2016年5月24日(火) 09:00 〜 10:30 A05 (アパホテル&リゾート 東京ベイ幕張)

コンビーナ:*村瀬 雅之(日本大学文理学部地球科学科)、道家 涼介(神奈川県温泉地学研究所)、座長:水藤 尚(国土交通省国土地理院)、太田 雄策(東北大学大学院理学研究科附属地震・噴火予知研究観測センター)

09:45 〜 10:00

[SSS32-16] Insight into poroelastic rebound deformation following the tohoku earthquake

*hidayat panuntun1SHINICHI MIYAZAKI1 (1.Graduate School of Science, Kyoto University)

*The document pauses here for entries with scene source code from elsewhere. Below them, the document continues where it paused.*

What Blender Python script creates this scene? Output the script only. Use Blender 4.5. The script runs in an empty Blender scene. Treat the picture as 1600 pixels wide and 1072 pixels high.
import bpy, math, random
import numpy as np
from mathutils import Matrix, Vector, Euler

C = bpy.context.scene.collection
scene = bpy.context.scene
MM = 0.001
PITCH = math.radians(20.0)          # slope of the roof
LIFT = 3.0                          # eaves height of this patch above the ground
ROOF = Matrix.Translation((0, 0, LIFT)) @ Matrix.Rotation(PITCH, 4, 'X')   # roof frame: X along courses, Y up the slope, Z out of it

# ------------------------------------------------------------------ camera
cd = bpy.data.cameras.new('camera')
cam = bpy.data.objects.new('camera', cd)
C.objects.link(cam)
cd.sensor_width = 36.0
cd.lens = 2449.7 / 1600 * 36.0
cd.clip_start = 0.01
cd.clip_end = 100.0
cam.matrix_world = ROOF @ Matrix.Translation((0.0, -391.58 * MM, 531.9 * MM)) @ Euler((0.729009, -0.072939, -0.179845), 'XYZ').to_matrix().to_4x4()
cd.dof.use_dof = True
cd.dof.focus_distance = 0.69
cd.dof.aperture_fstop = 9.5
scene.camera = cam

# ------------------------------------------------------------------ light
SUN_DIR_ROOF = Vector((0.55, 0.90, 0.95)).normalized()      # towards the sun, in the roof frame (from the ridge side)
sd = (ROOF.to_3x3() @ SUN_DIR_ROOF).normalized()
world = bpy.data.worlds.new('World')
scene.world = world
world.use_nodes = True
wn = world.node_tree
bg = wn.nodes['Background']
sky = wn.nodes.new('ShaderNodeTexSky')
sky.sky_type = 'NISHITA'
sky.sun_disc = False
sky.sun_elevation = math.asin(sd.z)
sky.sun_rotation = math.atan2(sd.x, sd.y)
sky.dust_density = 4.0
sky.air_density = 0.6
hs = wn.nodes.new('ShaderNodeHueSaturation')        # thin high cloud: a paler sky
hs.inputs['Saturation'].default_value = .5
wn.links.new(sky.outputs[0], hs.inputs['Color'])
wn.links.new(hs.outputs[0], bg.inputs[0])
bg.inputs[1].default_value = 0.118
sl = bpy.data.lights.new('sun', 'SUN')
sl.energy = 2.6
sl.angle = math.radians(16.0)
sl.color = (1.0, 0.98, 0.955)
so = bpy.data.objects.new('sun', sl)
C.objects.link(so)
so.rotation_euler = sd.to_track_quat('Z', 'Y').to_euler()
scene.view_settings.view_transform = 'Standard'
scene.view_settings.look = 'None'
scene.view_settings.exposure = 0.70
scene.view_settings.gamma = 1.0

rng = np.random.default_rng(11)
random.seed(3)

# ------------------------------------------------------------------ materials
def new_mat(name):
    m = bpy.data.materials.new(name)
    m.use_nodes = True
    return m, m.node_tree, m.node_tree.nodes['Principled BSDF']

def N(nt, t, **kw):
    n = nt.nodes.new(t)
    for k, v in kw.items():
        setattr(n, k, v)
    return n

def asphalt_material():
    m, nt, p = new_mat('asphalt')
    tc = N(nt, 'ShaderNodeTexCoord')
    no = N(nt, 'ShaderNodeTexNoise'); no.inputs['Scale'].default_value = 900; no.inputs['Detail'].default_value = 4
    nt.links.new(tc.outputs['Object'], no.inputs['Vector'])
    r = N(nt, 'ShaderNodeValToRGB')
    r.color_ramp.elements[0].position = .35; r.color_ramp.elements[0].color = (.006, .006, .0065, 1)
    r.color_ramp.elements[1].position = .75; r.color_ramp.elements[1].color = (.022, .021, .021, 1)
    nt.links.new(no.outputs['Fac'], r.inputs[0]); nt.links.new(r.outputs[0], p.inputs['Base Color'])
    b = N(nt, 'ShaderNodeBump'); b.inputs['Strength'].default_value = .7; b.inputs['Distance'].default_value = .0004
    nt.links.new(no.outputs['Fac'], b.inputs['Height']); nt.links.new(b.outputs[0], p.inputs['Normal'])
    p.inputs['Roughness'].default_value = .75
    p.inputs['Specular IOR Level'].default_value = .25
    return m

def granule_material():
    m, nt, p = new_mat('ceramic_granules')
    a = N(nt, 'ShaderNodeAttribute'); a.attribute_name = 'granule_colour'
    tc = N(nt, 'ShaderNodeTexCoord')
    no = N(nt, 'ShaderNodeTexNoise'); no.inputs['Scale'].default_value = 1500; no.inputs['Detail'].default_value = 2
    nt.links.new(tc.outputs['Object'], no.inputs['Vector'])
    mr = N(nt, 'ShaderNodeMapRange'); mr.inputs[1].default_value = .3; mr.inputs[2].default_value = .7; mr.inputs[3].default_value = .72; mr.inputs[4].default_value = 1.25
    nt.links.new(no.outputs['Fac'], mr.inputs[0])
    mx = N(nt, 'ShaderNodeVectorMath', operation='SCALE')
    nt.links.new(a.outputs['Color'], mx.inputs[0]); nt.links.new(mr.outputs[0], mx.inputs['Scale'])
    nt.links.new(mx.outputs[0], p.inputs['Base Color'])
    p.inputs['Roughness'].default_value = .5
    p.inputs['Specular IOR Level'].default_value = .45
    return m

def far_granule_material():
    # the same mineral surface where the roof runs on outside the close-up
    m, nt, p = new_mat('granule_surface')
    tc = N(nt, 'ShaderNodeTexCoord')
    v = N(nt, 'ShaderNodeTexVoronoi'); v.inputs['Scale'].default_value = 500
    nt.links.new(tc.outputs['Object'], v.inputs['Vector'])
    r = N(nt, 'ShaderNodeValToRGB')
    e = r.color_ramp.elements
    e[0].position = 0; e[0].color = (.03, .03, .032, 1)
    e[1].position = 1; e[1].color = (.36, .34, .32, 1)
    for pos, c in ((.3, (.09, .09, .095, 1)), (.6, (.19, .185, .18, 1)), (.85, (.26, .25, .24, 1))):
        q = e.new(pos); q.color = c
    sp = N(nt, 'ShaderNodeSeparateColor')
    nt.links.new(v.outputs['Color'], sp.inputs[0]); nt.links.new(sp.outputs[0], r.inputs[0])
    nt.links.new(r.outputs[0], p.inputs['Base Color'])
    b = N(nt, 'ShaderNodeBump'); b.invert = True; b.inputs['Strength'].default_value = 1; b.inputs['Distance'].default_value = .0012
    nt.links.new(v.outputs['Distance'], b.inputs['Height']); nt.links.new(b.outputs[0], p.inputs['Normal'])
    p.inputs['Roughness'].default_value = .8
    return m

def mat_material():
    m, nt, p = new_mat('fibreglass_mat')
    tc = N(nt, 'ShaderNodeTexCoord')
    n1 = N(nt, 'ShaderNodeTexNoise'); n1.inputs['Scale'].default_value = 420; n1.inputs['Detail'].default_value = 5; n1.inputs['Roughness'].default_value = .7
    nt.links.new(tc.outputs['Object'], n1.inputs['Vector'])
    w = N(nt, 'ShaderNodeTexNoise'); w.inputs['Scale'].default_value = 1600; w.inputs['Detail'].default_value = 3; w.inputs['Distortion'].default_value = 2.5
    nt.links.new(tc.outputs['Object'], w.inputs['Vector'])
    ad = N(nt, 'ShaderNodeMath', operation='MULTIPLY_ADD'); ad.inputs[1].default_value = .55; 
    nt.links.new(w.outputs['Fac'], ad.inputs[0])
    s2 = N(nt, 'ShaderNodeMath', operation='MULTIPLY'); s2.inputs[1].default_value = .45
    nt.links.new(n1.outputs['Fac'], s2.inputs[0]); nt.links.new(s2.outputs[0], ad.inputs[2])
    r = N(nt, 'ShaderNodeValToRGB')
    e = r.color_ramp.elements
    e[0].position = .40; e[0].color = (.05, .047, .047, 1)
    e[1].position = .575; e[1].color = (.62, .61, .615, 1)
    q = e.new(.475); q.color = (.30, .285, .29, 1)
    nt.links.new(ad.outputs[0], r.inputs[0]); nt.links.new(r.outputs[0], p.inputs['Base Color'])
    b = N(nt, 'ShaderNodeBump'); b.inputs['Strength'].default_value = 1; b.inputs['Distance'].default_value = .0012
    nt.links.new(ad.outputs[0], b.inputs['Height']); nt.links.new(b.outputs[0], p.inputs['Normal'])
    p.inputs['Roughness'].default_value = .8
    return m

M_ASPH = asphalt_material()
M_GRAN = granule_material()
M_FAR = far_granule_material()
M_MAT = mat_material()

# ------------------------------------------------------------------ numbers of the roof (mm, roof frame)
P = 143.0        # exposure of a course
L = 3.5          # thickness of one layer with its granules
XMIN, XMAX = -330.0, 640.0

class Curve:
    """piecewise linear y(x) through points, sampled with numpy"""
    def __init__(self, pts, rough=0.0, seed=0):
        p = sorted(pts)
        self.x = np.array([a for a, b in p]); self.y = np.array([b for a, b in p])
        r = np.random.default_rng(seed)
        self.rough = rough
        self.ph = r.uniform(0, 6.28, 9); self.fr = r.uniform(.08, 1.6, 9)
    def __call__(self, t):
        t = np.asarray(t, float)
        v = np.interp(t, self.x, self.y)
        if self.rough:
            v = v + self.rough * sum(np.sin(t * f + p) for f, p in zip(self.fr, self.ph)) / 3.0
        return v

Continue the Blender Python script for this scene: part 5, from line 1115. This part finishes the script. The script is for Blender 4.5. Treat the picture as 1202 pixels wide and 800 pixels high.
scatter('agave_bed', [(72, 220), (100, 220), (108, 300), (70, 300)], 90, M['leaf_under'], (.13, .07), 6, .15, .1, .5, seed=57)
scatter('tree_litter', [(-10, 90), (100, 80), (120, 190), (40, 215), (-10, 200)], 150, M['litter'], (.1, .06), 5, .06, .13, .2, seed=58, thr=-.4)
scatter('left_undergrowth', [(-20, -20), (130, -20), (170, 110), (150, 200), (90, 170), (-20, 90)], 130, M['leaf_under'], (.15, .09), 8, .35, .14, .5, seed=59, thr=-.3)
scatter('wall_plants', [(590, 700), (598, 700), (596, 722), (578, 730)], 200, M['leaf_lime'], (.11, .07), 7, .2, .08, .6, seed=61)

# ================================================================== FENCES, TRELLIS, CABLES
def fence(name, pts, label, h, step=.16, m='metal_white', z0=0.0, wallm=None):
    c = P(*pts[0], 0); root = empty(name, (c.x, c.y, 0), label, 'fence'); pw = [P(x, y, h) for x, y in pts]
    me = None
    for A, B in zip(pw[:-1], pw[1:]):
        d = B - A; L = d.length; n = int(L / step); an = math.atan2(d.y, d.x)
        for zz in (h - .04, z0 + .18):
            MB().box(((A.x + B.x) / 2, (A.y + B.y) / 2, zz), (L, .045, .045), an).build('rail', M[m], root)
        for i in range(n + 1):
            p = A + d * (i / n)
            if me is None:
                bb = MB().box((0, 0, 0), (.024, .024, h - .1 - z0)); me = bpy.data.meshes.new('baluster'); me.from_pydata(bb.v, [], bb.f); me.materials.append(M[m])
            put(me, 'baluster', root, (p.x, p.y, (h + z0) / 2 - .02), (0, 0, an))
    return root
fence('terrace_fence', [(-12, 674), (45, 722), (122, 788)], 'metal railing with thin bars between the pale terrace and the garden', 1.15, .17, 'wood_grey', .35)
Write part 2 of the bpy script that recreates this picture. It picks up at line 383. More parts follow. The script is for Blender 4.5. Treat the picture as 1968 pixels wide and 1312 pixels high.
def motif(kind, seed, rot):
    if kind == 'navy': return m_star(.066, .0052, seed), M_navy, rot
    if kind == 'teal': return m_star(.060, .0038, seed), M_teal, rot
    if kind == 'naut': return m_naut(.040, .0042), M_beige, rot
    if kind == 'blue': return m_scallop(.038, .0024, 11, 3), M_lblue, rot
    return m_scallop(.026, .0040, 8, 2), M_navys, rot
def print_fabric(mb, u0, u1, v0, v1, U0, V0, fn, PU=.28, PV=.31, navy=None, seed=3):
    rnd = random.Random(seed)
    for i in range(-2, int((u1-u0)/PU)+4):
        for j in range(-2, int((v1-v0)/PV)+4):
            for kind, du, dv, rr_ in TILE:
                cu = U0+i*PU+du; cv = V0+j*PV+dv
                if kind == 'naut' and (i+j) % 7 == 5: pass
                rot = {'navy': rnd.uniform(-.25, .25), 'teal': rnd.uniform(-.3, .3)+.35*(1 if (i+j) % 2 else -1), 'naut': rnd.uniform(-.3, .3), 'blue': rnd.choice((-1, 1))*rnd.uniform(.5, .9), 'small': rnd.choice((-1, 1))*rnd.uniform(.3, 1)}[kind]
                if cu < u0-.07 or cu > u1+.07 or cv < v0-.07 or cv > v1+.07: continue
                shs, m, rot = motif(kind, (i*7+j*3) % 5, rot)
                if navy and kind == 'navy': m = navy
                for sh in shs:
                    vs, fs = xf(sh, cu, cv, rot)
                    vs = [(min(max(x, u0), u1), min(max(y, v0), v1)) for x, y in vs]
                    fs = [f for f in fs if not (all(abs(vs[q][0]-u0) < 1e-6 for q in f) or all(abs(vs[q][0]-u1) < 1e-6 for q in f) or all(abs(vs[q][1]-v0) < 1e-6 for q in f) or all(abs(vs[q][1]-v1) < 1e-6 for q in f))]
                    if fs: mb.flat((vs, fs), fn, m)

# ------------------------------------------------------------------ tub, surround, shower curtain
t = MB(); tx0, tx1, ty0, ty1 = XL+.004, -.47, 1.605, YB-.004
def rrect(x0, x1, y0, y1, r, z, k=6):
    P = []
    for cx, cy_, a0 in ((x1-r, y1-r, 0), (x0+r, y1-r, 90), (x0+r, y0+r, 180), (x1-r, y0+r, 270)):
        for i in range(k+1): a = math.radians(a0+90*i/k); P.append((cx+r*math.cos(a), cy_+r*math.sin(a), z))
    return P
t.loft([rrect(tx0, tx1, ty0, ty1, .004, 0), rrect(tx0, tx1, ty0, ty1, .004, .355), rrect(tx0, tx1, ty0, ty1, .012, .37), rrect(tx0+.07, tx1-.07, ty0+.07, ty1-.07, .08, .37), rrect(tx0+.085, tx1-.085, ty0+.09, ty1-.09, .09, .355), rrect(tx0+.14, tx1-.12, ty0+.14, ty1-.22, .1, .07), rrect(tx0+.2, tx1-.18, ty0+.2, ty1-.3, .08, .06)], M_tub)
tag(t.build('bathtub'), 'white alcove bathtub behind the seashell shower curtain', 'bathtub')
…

キーワード:poroelastic rebound, undrained and drained Poisson's ratio, grid search, co- and after-slip inversion

K. Wang, Hu, and He (2012) proposed 3 primary processes that dominate the deformation following an earthquake at subduction zones; (1) afterslip, (2) viscoelastic relaxation, (3) re-locking of subduction fault. However, if the upper crust was saturated by fluid, the crust must be treat as a fluid-saturated poroelastic medium instead of elastic medium. Coseismic stress change disrupt pore fluid equilibrium and cause fluid migration from high pressure to zone of low pressure. Fluid migration drive transient surface deformation which is known as poroelastic rebound. Pore fluid flow induced by coseismic stress change is usually ignored due to the fact that; (1) this effect occurs in short time at early postseismic deformation just around the rupture area, (2) and no clear evidence of fluid-rich existence in the upper crust of the rupture. Due to the fluids-rich existence detected in the upper crust (Z. Wang, Huang, Zhao, & Pei, 2012; Yamamoto, Obana, Kodaira, Hino, & Shinohara, 2014; Zhao, Huang, Umino, Hasegawa, & Kanamori, 2011), pore fluid flow induced by coseismic stress change can produce contribution to the surface deformation.
Therefore, poroelastic rebound should be included in the analysis of early postseismic deformation following the Tohoku earthquake. Previous modeling studies in poroelastic rebound used various values for undrained and drained Poisson’s ratio (e.g., Peltzer, Rosen, Rogez, and Hudnut (1998); Jonsson, Segall, Pedersen, and Bjornsson (2003)). Instead of just assuming the values of drained and undrained Poisson’s ratio, we use grid search to estimate undrained and drained Poisson’s ratio value by combining forward calculation of poroelastic rebound and afterslip inversion of inland and offshore GPS data. In total, we build 400 poroelastic rebound model with different combination of undrained and drained Poisson’s ratio. Grid search approach obtained optimum value of 0.23 and 0.29 for drained and undrained Poisson’s ratio, respectively. Poroelastic rebound produced by the optimum value of drained and undrained Poisson’s ratio estimated horizontal displacement up to 0.28 m in the rupture area. Majority of large uplift due to poroelastic rebound occurred in and around the vicinity of the rupture area where maximum uplift estimated up to 0.37 m around the maximum slip area of the mainshock.